Required task >> Reproduce the listing word for word. Skip any image.

## start

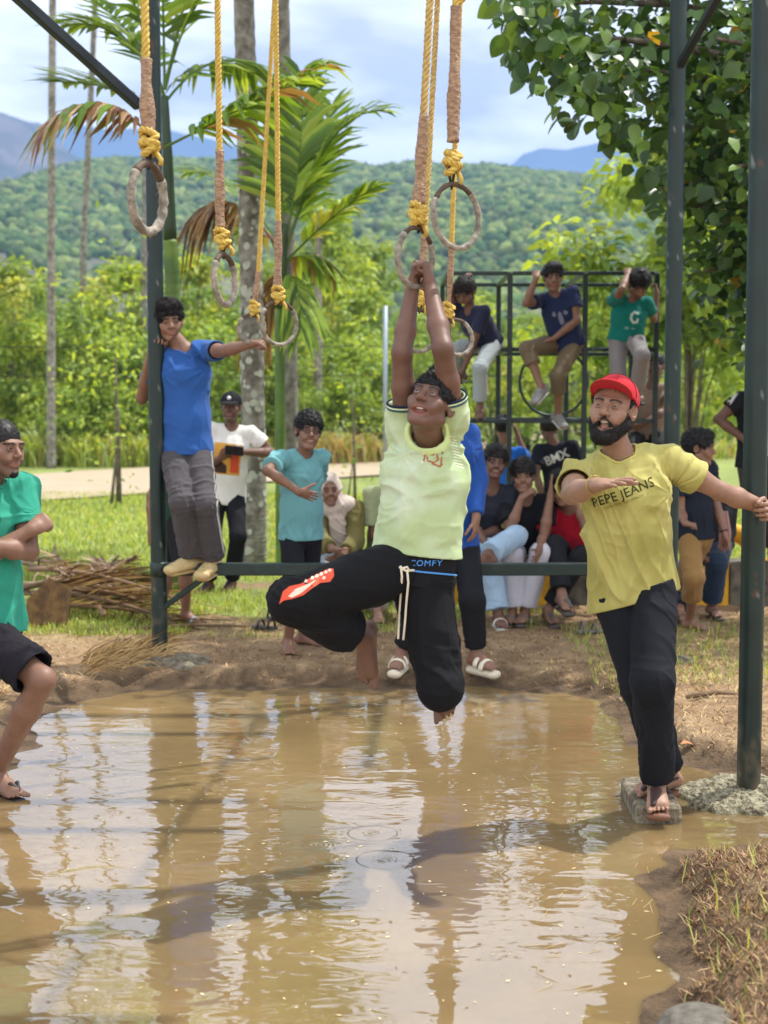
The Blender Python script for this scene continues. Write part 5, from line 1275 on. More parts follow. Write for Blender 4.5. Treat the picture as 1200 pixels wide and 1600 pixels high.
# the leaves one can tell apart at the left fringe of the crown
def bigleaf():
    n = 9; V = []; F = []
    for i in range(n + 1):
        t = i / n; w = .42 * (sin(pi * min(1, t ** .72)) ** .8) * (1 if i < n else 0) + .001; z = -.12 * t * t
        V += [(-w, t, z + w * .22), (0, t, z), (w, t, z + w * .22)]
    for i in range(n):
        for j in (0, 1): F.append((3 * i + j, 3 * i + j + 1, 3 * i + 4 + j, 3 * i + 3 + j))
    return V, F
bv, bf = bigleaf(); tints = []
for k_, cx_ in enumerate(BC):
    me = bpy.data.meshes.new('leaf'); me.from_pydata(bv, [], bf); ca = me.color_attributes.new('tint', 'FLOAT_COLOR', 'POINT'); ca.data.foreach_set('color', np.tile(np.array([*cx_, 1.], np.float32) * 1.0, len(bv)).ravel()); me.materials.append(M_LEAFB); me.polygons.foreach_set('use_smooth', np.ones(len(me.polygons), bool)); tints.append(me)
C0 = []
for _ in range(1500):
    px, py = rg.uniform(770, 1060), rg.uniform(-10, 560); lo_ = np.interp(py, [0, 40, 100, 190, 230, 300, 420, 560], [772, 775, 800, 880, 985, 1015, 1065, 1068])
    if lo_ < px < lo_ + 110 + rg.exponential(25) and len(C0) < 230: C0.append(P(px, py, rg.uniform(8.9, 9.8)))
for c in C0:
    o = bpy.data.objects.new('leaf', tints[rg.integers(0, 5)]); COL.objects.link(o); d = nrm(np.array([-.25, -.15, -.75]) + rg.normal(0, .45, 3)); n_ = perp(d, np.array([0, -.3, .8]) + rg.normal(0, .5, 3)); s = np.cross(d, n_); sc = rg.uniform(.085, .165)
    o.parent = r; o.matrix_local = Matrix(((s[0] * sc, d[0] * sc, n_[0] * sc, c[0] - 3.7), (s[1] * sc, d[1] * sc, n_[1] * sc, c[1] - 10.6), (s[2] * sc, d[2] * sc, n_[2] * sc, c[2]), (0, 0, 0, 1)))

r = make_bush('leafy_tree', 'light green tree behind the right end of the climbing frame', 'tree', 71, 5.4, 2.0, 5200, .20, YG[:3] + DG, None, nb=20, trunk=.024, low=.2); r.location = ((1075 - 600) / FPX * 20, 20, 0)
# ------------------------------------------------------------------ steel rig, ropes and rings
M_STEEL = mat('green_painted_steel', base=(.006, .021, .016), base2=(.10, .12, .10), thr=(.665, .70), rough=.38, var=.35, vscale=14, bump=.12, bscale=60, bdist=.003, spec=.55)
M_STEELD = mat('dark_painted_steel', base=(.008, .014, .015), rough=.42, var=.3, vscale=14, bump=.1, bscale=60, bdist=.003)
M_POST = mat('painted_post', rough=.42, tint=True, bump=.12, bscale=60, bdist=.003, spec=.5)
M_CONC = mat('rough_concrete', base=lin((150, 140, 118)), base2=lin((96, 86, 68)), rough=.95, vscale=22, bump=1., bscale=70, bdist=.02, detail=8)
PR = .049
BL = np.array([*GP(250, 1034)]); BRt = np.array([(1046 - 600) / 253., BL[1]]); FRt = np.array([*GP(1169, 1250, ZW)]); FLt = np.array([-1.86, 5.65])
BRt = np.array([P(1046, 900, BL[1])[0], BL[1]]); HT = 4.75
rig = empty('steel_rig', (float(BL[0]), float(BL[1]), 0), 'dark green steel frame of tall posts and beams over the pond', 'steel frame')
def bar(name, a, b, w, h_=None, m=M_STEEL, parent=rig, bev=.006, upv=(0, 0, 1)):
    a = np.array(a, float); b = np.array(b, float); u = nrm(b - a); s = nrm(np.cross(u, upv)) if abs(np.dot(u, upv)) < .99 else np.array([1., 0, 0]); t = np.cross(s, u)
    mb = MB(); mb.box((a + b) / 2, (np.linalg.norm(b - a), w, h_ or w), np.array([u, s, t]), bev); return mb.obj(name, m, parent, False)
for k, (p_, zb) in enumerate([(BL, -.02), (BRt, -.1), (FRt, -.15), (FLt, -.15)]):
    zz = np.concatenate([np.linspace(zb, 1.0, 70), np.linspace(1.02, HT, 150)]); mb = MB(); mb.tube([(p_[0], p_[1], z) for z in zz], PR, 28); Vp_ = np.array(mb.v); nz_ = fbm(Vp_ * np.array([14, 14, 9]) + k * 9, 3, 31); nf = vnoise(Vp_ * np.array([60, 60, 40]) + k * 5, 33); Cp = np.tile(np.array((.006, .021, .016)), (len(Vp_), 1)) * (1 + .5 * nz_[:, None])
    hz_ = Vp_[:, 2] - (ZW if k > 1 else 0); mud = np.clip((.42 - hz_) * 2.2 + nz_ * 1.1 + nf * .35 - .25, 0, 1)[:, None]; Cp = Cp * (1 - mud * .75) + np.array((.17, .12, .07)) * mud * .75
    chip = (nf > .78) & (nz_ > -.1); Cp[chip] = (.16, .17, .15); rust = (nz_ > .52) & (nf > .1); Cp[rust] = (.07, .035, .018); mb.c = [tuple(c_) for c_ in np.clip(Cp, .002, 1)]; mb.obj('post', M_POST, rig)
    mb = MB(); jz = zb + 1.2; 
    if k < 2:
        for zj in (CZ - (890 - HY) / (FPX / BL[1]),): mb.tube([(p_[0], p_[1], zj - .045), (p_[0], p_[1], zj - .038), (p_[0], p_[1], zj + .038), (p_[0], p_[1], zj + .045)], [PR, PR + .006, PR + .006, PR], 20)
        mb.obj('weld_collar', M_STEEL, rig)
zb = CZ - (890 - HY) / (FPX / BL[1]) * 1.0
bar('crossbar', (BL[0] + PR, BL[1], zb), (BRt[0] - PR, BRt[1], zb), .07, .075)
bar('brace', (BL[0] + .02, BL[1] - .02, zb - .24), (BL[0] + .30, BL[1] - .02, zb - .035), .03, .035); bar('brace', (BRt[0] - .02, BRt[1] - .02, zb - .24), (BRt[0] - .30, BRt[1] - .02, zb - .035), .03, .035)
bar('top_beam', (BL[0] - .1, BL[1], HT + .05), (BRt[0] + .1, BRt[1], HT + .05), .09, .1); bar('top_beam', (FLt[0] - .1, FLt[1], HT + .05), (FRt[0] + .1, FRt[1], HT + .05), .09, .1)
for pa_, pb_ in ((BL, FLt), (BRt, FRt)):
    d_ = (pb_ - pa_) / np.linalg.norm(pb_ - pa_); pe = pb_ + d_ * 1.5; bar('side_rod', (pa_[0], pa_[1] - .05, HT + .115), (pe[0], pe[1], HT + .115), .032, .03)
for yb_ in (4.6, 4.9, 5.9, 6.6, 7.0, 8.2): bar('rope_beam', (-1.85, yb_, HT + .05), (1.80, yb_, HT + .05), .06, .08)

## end

Expected answer >>
The Blender Python script for this scene continues. Write part 5, from line 1275 on. More parts follow. Write for Blender 4.5. Treat the picture as 1200 pixels wide and 1600 pixels high.
# the leaves one can tell apart at the left fringe of the crown
def bigleaf():
    n = 9; V = []; F = []
    for i in range(n + 1):
        t = i / n; w = .42 * (sin(pi * min(1, t ** .72)) ** .8) * (1 if i < n else 0) + .001; z = -.12 * t * t
        V += [(-w, t, z + w * .22), (0, t, z), (w, t, z + w * .22)]
    for i in range(n):
        for j in (0, 1): F.append((3 * i + j, 3 * i + j + 1, 3 * i + 4 + j, 3 * i + 3 + j))
    return V, F
bv, bf = bigleaf(); tints = []
for k_, cx_ in enumerate(BC):
    me = bpy.data.meshes.new('leaf'); me.from_pydata(bv, [], bf); ca = me.color_attributes.new('tint', 'FLOAT_COLOR', 'POINT'); ca.data.foreach_set('color', np.tile(np.array([*cx_, 1.], np.float32) * 1.0, len(bv)).ravel()); me.materials.append(M_LEAFB); me.polygons.foreach_set('use_smooth', np.ones(len(me.polygons), bool)); tints.append(me)
C0 = []
for _ in range(1500):
    px, py = rg.uniform(770, 1060), rg.uniform(-10, 560); lo_ = np.interp(py, [0, 40, 100, 190, 230, 300, 420, 560], [772, 775, 800, 880, 985, 1015, 1065, 1068])
    if lo_ < px < lo_ + 110 + rg.exponential(25) and len(C0) < 230: C0.append(P(px, py, rg.uniform(8.9, 9.8)))
for c in C0:
    o = bpy.data.objects.new('leaf', tints[rg.integers(0, 5)]); COL.objects.link(o); d = nrm(np.array([-.25, -.15, -.75]) + rg.normal(0, .45, 3)); n_ = perp(d, np.array([0, -.3, .8]) + rg.normal(0, .5, 3)); s = np.cross(d, n_); sc = rg.uniform(.085, .165)
    o.parent = r; o.matrix_local = Matrix(((s[0] * sc, d[0] * sc, n_[0] * sc, c[0] - 3.7), (s[1] * sc, d[1] * sc, n_[1] * sc, c[1] - 10.6), (s[2] * sc, d[2] * sc, n_[2] * sc, c[2]), (0, 0, 0, 1)))

r = make_bush('leafy_tree', 'light green tree behind the right end of the climbing frame', 'tree', 71, 5.4, 2.0, 5200, .20, YG[:3] + DG, None, nb=20, trunk=.024, low=.2); r.location = ((1075 - 600) / FPX * 20, 20, 0)
# ------------------------------------------------------------------ steel rig, ropes and rings
M_STEEL = mat('green_painted_steel', base=(.006, .021, .016), base2=(.10, .12, .10), thr=(.665, .70), rough=.38, var=.35, vscale=14, bump=.12, bscale=60, bdist=.003, spec=.55)
M_STEELD = mat('dark_painted_steel', base=(.008, .014, .015), rough=.42, var=.3, vscale=14, bump=.1, bscale=60, bdist=.003)
M_POST = mat('painted_post', rough=.42, tint=True, bump=.12, bscale=60, bdist=.003, spec=.5)
M_CONC = mat('rough_concrete', base=lin((150, 140, 118)), base2=lin((96, 86, 68)), rough=.95, vscale=22, bump=1., bscale=70, bdist=.02, detail=8)
PR = .049
BL = np.array([*GP(250, 1034)]); BRt = np.array([(1046 - 600) / 253., BL[1]]); FRt = np.array([*GP(1169, 1250, ZW)]); FLt = np.array([-1.86, 5.65])
BRt = np.array([P(1046, 900, BL[1])[0], BL[1]]); HT = 4.75
rig = empty('steel_rig', (float(BL[0]), float(BL[1]), 0), 'dark green steel frame of tall posts and beams over the pond', 'steel frame')
def bar(name, a, b, w, h_=None, m=M_STEEL, parent=rig, bev=.006, upv=(0, 0, 1)):
    a = np.array(a, float); b = np.array(b, float); u = nrm(b - a); s = nrm(np.cross(u, upv)) if abs(np.dot(u, upv)) < .99 else np.array([1., 0, 0]); t = np.cross(s, u)
    mb = MB(); mb.box((a + b) / 2, (np.linalg.norm(b - a), w, h_ or w), np.array([u, s, t]), bev); return mb.obj(name, m, parent, False)
for k, (p_, zb) in enumerate([(BL, -.02), (BRt, -.1), (FRt, -.15), (FLt, -.15)]):
    zz = np.concatenate([np.linspace(zb, 1.0, 70), np.linspace(1.02, HT, 150)]); mb = MB(); mb.tube([(p_[0], p_[1], z) for z in zz], PR, 28); Vp_ = np.array(mb.v); nz_ = fbm(Vp_ * np.array([14, 14, 9]) + k * 9, 3, 31); nf = vnoise(Vp_ * np.array([60, 60, 40]) + k * 5, 33); Cp = np.tile(np.array((.006, .021, .016)), (len(Vp_), 1)) * (1 + .5 * nz_[:, None])
    hz_ = Vp_[:, 2] - (ZW if k > 1 else 0); mud = np.clip((.42 - hz_) * 2.2 + nz_ * 1.1 + nf * .35 - .25, 0, 1)[:, None]; Cp = Cp * (1 - mud * .75) + np.array((.17, .12, .07)) * mud * .75
    chip = (nf > .78) & (nz_ > -.1); Cp[chip] = (.16, .17, .15); rust = (nz_ > .52) & (nf > .1); Cp[rust] = (.07, .035, .018); mb.c = [tuple(c_) for c_ in np.clip(Cp, .002, 1)]; mb.obj('post', M_POST, rig)
    mb = MB(); jz = zb + 1.2; 
    if k < 2:
        for zj in (CZ - (890 - HY) / (FPX / BL[1]),): mb.tube([(p_[0], p_[1], zj - .045), (p_[0], p_[1], zj - .038), (p_[0], p_[1], zj + .038), (p_[0], p_[1], zj + .045)], [PR, PR + .006, PR + .006, PR], 20)
        mb.obj('weld_collar', M_STEEL, rig)
zb = CZ - (890 - HY) / (FPX / BL[1]) * 1.0
bar('crossbar', (BL[0] + PR, BL[1], zb), (BRt[0] - PR, BRt[1], zb), .07, .075)
bar('brace', (BL[0] + .02, BL[1] - .02, zb - .24), (BL[0] + .30, BL[1] - .02, zb - .035), .03, .035); bar('brace', (BRt[0] - .02, BRt[1] - .02, zb - .24), (BRt[0] - .30, BRt[1] - .02, zb - .035), .03, .035)
bar('top_beam', (BL[0] - .1, BL[1], HT + .05), (BRt[0] + .1, BRt[1], HT + .05), .09, .1); bar('top_beam', (FLt[0] - .1, FLt[1], HT + .05), (FRt[0] + .1, FRt[1], HT + .05), .09, .1)
for pa_, pb_ in ((BL, FLt), (BRt, FRt)):
    d_ = (pb_ - pa_) / np.linalg.norm(pb_ - pa_); pe = pb_ + d_ * 1.5; bar('side_rod', (pa_[0], pa_[1] - .05, HT + .115), (pe[0], pe[1], HT + .115), .032, .03)
for yb_ in (4.6, 4.9, 5.9, 6.6, 7.0, 8.2): bar('rope_beam', (-1.85, yb_, HT + .05), (1.80, yb_, HT + .05), .06, .08)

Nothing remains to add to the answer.